KLEIN, Felix Christian. Vergleichende Betrachtungen über neuere geometrische Forschungen.
Erlangen: Deichert, 1872. First edition, first printing.

A fine copy, unopened in original wrappers, of his famous unification of geometry through group theory - the ‘Erlanger Programm - which “was an outstanding landmark in the mathematics of the nineteenth century.” (Bell). Klein’s unification of projective and non-Euclidean geometry “brought full recognition at last to the neglected theories of Bolyai and Lobachevsky. Their logical consistency was now established.” (Struik).

Landmark Writings in Western Mathematics, no. 54.

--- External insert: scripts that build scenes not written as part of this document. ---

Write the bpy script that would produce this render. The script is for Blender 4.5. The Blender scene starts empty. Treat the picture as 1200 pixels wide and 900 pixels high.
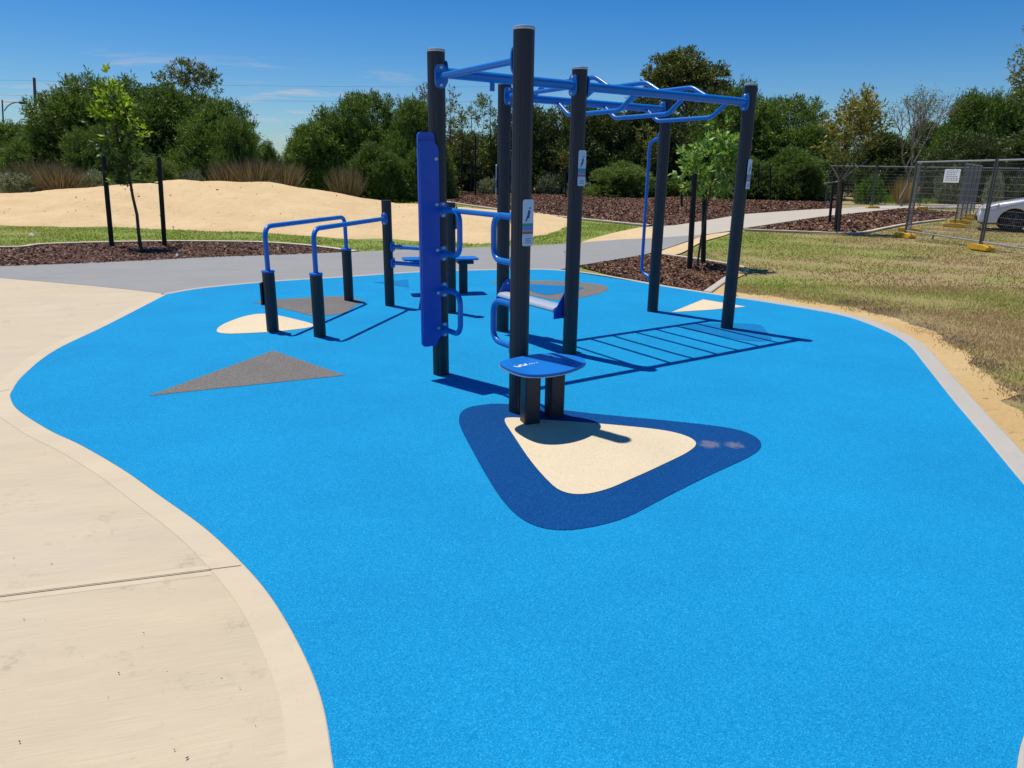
import bpy, bmesh, math, random
import numpy as np
from mathutils import Vector, Matrix

random.seed(7)
RNG = np.random.default_rng(11)
S = bpy.context.scene
COL = S.collection
R_ = math.radians

# ------------------------------------------------------------------ camera
F, PP, H = 834.0, np.array([600., 450.]), 1.65
_dn = np.array([563. - 600., 3250. - 450., F]); _dn /= np.linalg.norm(_dn)
_up = -_dn
_fw = np.array([0, 0, 1.]); _Y = _fw - _up * np.dot(_fw, _up); _Y /= np.linalg.norm(_Y)
RC = np.stack([np.cross(_Y, _up), _Y, _up])
cam = bpy.data.cameras.new('camera'); co = bpy.data.objects.new('camera', cam); COL.objects.link(co)
cam.sensor_width = 36; cam.lens = 36 * F / 1200; cam.clip_end = 3000; cam.clip_start = .05
m = Matrix.Identity(4)
for i in range(3):
    m[i][0] = RC[i, 0]; m[i][1] = -RC[i, 1]; m[i][2] = -RC[i, 2]
m[2][3] = H
co.matrix_world = m
S.camera = co


def terr(y):
    return 0.006 * (min(max(y, 18), 100) - 18)


def at(x, y, dz=0.0):
    """ground point seen at photo pixel (x, y)"""
    d = RC @ np.array([(x - 600) / F, (y - 450) / F, 1.])
    z = 0.0
    for _ in range(30):
        t = (z + dz - H) / d[2]
        z = terr(d[1] * t)
    return Vector((d[0] * t, d[1] * t, z + dz))


def at_y(x, y, Y):
    """point at forward distance Y seen at photo pixel"""
    d = RC @ np.array([(x - 600) / F, (y - 450) / F, 1.])
    t = Y / d[1]
    return Vector((d[0] * t, Y, H + d[2] * t))


# ------------------------------------------------------------------ materials
def nt(name):
    m = bpy.data.materials.new(name); m.use_nodes = True
    t = m.node_tree
    return m, t, t.nodes['Principled BSDF'], t.nodes['Material Output']


def N(t, typ, **kw):
    n = t.nodes.new(typ)
    for k, v in kw.items():
        if k.startswith('i_'):
            n.inputs[k[2:].replace('_', ' ')].default_value = v
        else:
            setattr(n, k, v)
    return n


def ramp(t, fac, stops, interp='LINEAR'):
    r = t.nodes.new('ShaderNodeValToRGB'); r.color_ramp.interpolation = interp
    e = r.color_ramp.elements
    while len(e) < len(stops): e.new(0.5)
    for q, (p, c) in zip(e, stops):
        q.position = p; q.color = (*c, 1) if len(c) == 3 else c
    t.links.new(fac, r.inputs['Fac'])
    return r.outputs['Color']


def noise(t, vec, scale, detail=4, rough=.6, dist=0.0):
    n = N(t, 'ShaderNodeTexNoise'); n.inputs['Scale'].default_value = scale
    n.inputs['Detail'].default_value = detail; n.inputs['Roughness'].default_value = rough
    n.inputs['Distortion'].default_value = dist
    t.links.new(vec, n.inputs['Vector'])
    return n.outputs['Fac']


def mixc(t, fac, a, b, blend='MIX'):
    n = t.nodes.new('ShaderNodeMix'); n.data_type = 'RGBA'; n.blend_type = blend
    for s, v in ((n.inputs[0], fac), (n.inputs[6], a), (n.inputs[7], b)):
        if hasattr(v, 'links'): t.links.new(v, s)
        elif isinstance(v, (int, float)): s.default_value = v
        else: s.default_value = (*v, 1)
    return n.outputs[2]


def math_(t, op, a, b=0.0, clamp=False):
    n = t.nodes.new('ShaderNodeMath'); n.operation = op; n.use_clamp = clamp
    for s, v in ((n.inputs[0], a), (n.inputs[1], b)):
        if hasattr(v, 'links'): t.links.new(v, s)
        else: s.default_value = v
    return n.outputs[0]


def pos(t): return N(t, 'ShaderNodeNewGeometry').outputs['Position']


def stretch(t, vec, rot=0, scale=(1, 1, 1)):
    """turn by rot, then scale: streaks run along direction rot"""
    a = N(t, 'ShaderNodeMapping'); a.inputs['Rotation'].default_value = (0, 0, -rot)
    n = N(t, 'ShaderNodeMapping'); n.inputs['Scale'].default_value = scale
    t.links.new(vec, a.inputs['Vector']); t.links.new(a.outputs['Vector'], n.inputs['Vector'])
    return n.outputs['Vector']


def bump(t, b, h, strength, dist):
    n = N(t, 'ShaderNodeBump'); n.inputs['Strength'].default_value = strength; n.inputs['Distance'].default_value = dist
    t.links.new(h, n.inputs['Height']); t.links.new(n.outputs['Normal'], b.inputs['Normal'])


def flat(name, col, rough=.5, metal=0.0, coat=0.0, vary=.08, vscale=6, spec=.5):
    m, t, b, o = nt(name)
    p = pos(t)
    f = noise(t, p, vscale, 5)
    c = tuple(x * (1 - vary) for x in col); d = tuple(min(1, x * (1 + vary)) for x in col)
    t.links.new(ramp(t, f, [(.3, c), (.7, d)]), b.inputs['Base Color'])
    f2 = noise(t, p, vscale * 7, 4)
    r = N(t, 'ShaderNodeMapRange'); r.inputs['To Min'].default_value = max(.02, rough - .08); r.inputs['To Max'].default_value = min(1, rough + .1)
    t.links.new(f2, r.inputs['Value']); t.links.new(r.outputs[0], b.inputs['Roughness'])
    b.inputs['Metallic'].default_value = metal; b.inputs['Coat Weight'].default_value = coat
    b.inputs['Specular IOR Level'].default_value = spec
    return m


def rubber(name, col, light, dark, amt=1.0, marks=None):
    """wet-pour granule surfacing"""
    m, t, b, o = nt(name)
    p = pos(t)
    v = N(t, 'ShaderNodeTexVoronoi'); v.inputs['Scale'].default_value = 320; t.links.new(p, v.inputs['Vector'])
    sep = N(t, 'ShaderNodeSeparateColor'); t.links.new(v.outputs['Color'], sep.inputs[0])
    g = ramp(t, sep.outputs[0], [(0, dark), (.25, col), (.72, col), (1, light)])
    v2 = N(t, 'ShaderNodeTexVoronoi'); v2.inputs['Scale'].default_value = 95; t.links.new(p, v2.inputs['Vector'])
    sep2 = N(t, 'ShaderNodeSeparateColor'); t.links.new(v2.outputs['Color'], sep2.inputs[0])
    k = ramp(t, sep2.outputs[1], [(0, (.86, .88, .9)), (.5, (1, 1, 1)), (1, (1.12, 1.1, 1.08))])
    g = mixc(t, .5 * amt, g, k, 'MULTIPLY')
    big = ramp(t, noise(t, p, .9, 6, .65), [(.3, (.86, .88, .9)), (.7, (1.05, 1.04, 1.03))])
    g = mixc(t, 1.0, g, big, 'MULTIPLY')
    dust = ramp(t, noise(t, p, 2.3, 8, .75), [(.62, (0, 0, 0)), (.85, (.04, .04, .04))])
    g = mixc(t, dust, g, (.5, .45, .36))
    if marks:
        for (x, y, r) in marks:
            d = N(t, 'ShaderNodeVectorMath', operation='DISTANCE'); d.inputs[1].default_value = (x, y, 0.008)
            t.links.new(p, d.inputs[0])
            k1 = math_(t, 'SUBTRACT', 1.0, math_(t, 'DIVIDE', d.outputs['Value'], r), True)
            k2 = math_(t, 'MULTIPLY', k1, noise(t, p, 26, 4, .7))
            k3 = ramp(t, k2, [(.22, (0, 0, 0)), (.38, (.4, .4, .4))])
            g = mixc(t, k3, g, (.32, .27, .22))
    t.links.new(g, b.inputs['Base Color'])
    b.inputs['Roughness'].default_value = .85; b.inputs['Specular IOR Level'].default_value = .1
    h = math_(t, 'ADD', v.outputs['Distance'], math_(t, 'MULTIPLY', v2.outputs['Distance'], .8))
    bump(t, b, h, .5, .004)
    return m


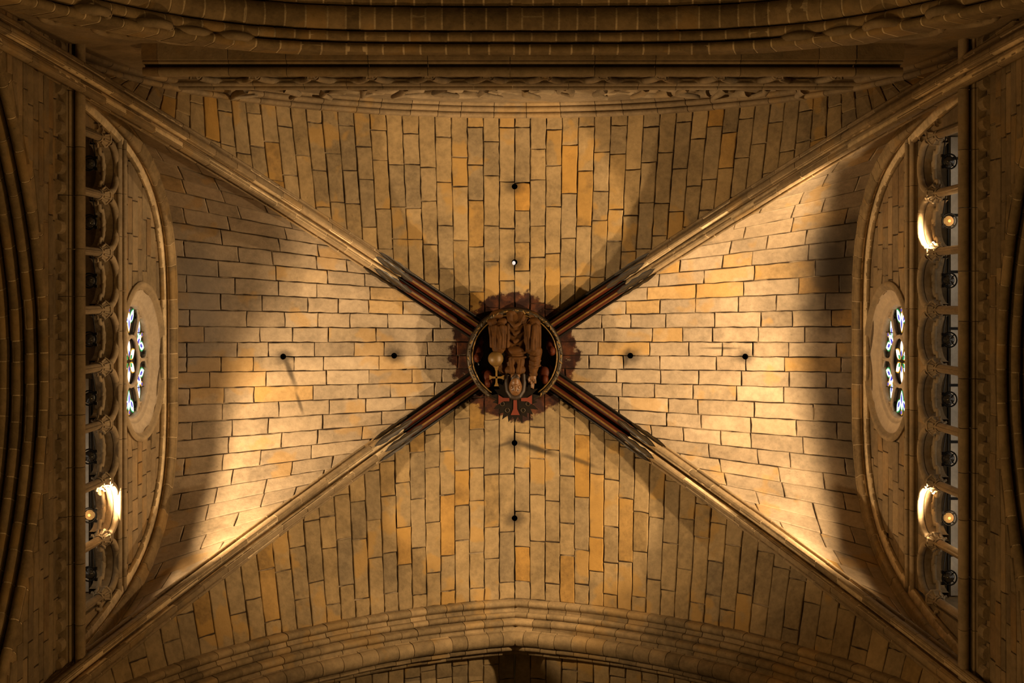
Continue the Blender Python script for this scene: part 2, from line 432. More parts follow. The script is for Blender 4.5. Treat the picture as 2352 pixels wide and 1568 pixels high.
# next bay beyond the lower arch
V = []; F = []; st = []
for sg in (-1, 1):
    for j in range(26):
        t0, t1 = sg * math.sin(j / 35 * PI / 2), sg * math.sin((j + 1) / 35 * PI / 2)
        f = lambda t, y: P(6 * t, y, d_bot(t) + 0.06 * (y - 5.0) + 0.03)
        b = len(V); q = [f(t0, 5.0), f(t0, 7.2), f(t1, 7.2), f(t1, 5.0)]
        n0 = (q[1] - q[0]).cross(q[3] - q[0]).normalized()
        if n0.z > 0: n0 = -n0
        V += [p - n0 * 0.028 for p in q]; F.append((b, b + 1, b + 2, b + 3))
        w = 5.0 + random.uniform(0.25, 0.8)
        ys = [5.0]
        while w < 7.0: ys.append(w); w += random.uniform(0.5, 0.95)
        ys.append(7.2)
        for a, c in zip(ys[:-1], ys[1:]): st.append(([f(t0, a), f(t0, c), f(t1, c), f(t1, a)], n0))
nb = mk('vault_cell', V, F, M['mortar'], ceiling); nb['label'] = 'edge of the next bay beyond the lower arch'
for q, n0 in st: block('stone', q, n0, M['web_y'], nb)

# holes through the web
for i, (hx, hy) in enumerate(HXY):
    d = HOLES[i][2]
    bm = bmesh.new(); bmesh.ops.create_cone(bm, cap_ends=True, segments=14, radius1=0.052, radius2=0.052, depth=0.8)
    bmesh.ops.translate(bm, verts=bm.verts, vec=(hx, hy, d + CAMZ)); me = bpy.data.meshes.new('c'); bm.to_mesh(me); bm.free()
    cut = bpy.data.objects.new('c', me)
    for o, k in CUT:
        if k != i: continue
        md = o.modifiers.new('b', 'BOOLEAN'); md.object = cut; md.operation = 'DIFFERENCE'; md.solver = 'EXACT'; md.use_hole_tolerant = True
        nm = baked(o, (cut,)); o.modifiers.clear()
        if len(nm.polygons) > 4: o.data = nm
    bpy.data.objects.remove(cut)
    # shaft: a sleeve closed at the top, with a flange over the bed
    zs = d + CAMZ + 0.03; mb = MB(); n = 14
    ring = lambda r, z: [(hx + r * math.cos(2 * PI * k / n), hy + r * math.sin(2 * PI * k / n), z) for k in range(n)]
    V = ring(0.33, zs + 0.06) + ring(0.056, zs + 0.05) + ring(0.056, zs + 0.35)
    F = [(r * n + k, r * n + (k + 1) % n, (r + 1) * n + (k + 1) % n, (r + 1) * n + k) for r in (0, 1) for k in range(n)] + [tuple(2 * n + k for k in range(n))]
    mb.add(V, F, 0)
    hs = mb.build('bore_hole', [M['soot']], ceiling)
    hs['label'] = 'round black hole bored through the vault'
    if i in (3,):
        mb = MB(); mb.add([(hx - 0.012 + 0.03 * math.cos(q * PI / 5), hy + 0.012 + 0.036 * math.sin(q * PI / 5), zs + 0.02) for q in range(10)], [tuple(range(10))])
        o = mb.build('daylight_gap', M['sky_hole'], ceiling); o['label'] = 'white daylight in the hole'

# ---------------------------------------------------------------- diagonal ribs
half = [(-0.205, -0.05), (-0.205, 0.03)] + arc(-0.180, 0.05, 0.026, 190, 20, 5) + [(-0.150, 0.075), (-0.140, 0.12), (-0.142, 0.17)] + arc(-0.086, 0.225, 0.062, 215, 103, 5) + [(-0.1, 0.300), (-0.072, 0.300)] + arc(-0.086, 0.225, 0.062, 77, -35, 5) + [(-0.022, 0.165), (-0.012, 0.15)]
RIBP = half + [(-a, b) for a, b in reversed(half)]
def band(a, b):
    r = math.hypot(abs(a) - 0.086, b - 0.225)
    if b > 0.294: return 2
    if 0.056 < r < 0.070 and b > 0.18: return 1
    return 0
PBAND = [band((RIBP[k][0] + RIBP[k + 1][0]) / 2, (RIBP[k][1] + RIBP[k + 1][1]) / 2) for k in range(len(RIBP) - 1)]
WHERE = {(-1, -1): 'upper left', (1, -1): 'upper right', (-1, 1): 'lower left', (1, 1): 'lower right'}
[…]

“The conceptions grouped together under the name ‘Erlanger Programm’ were presented in 1872 in ‘Vergleichende Betrachtungen über neuere geometrische Forschungen’. This work reveals the early familiarity with the concept of group that Klein acquired chiefly through his contact with Lie and from C. Jordan. The essence of the ‘Erlanger Programm’ is that every geometry known so far is based on a certain group, and the task of the geometry in question consists in setting up the invariants of this group. The geometry with the most general group, which was already known, was topology; it is the geometry of the invariants of the group of all continuous transformations—for example, of the plane. Klein then successively distinguished the projective, the affine, and the equiaffine or principal group of the particular dimension; in certain cases the succeeding group is a subgroup of the previous one. To these groups belong the projective, affine, and equiaffine geometries with their invariants, whereby the equiaffine geometry is the same as the Euclidean elementary geometry.

“The non-Euclidean geometries accounted for with the aid of the Cayley-Klein models, as well as the various types of circular and spherical geometries devised by Moebius, Laguerre, and Lie, could likewise be viewed as the invariant theories of certain subgroups of the projective groups. In his later years Klein returned to the ‘Erlanger Programm’ and, in a series of works, showed how theoretical physics, and especially the theory of relativity, which had emerged in the meantime, can be understood on the basis of the ideas presented there. The ‘Programm’ was translated into six languages and guided much work undertaken in the following years: for example, the analytic geometry of Lothar Heffter, school instruction, and the lifelong efforts of W. Blaschke in differential geometry. Only later in the twentieth century was it superseded.” (DSB VII: 397).

Rosenfeld, A History of Non-Euclidean Geometry, pp. 338-44; Parkinson, Breakthroughs, p.381; Struik, A Concide History of Mathematics, pp.272; Boyer, A History of Mathematics, pp.592-94; Bell, The Development of Mathematics, pp.444-47; Gray, Worlds out of Nothing, pp.227-29; Klein, Mathematical Thought from Ancient to Modern Times, pp.917-20.

8vo: 234 x 153 mm. Original yellow printed wrappers, lower corners slightly chipped, otherwise fine. Uncut and unopened. Rare in such fine condition. 48 pp.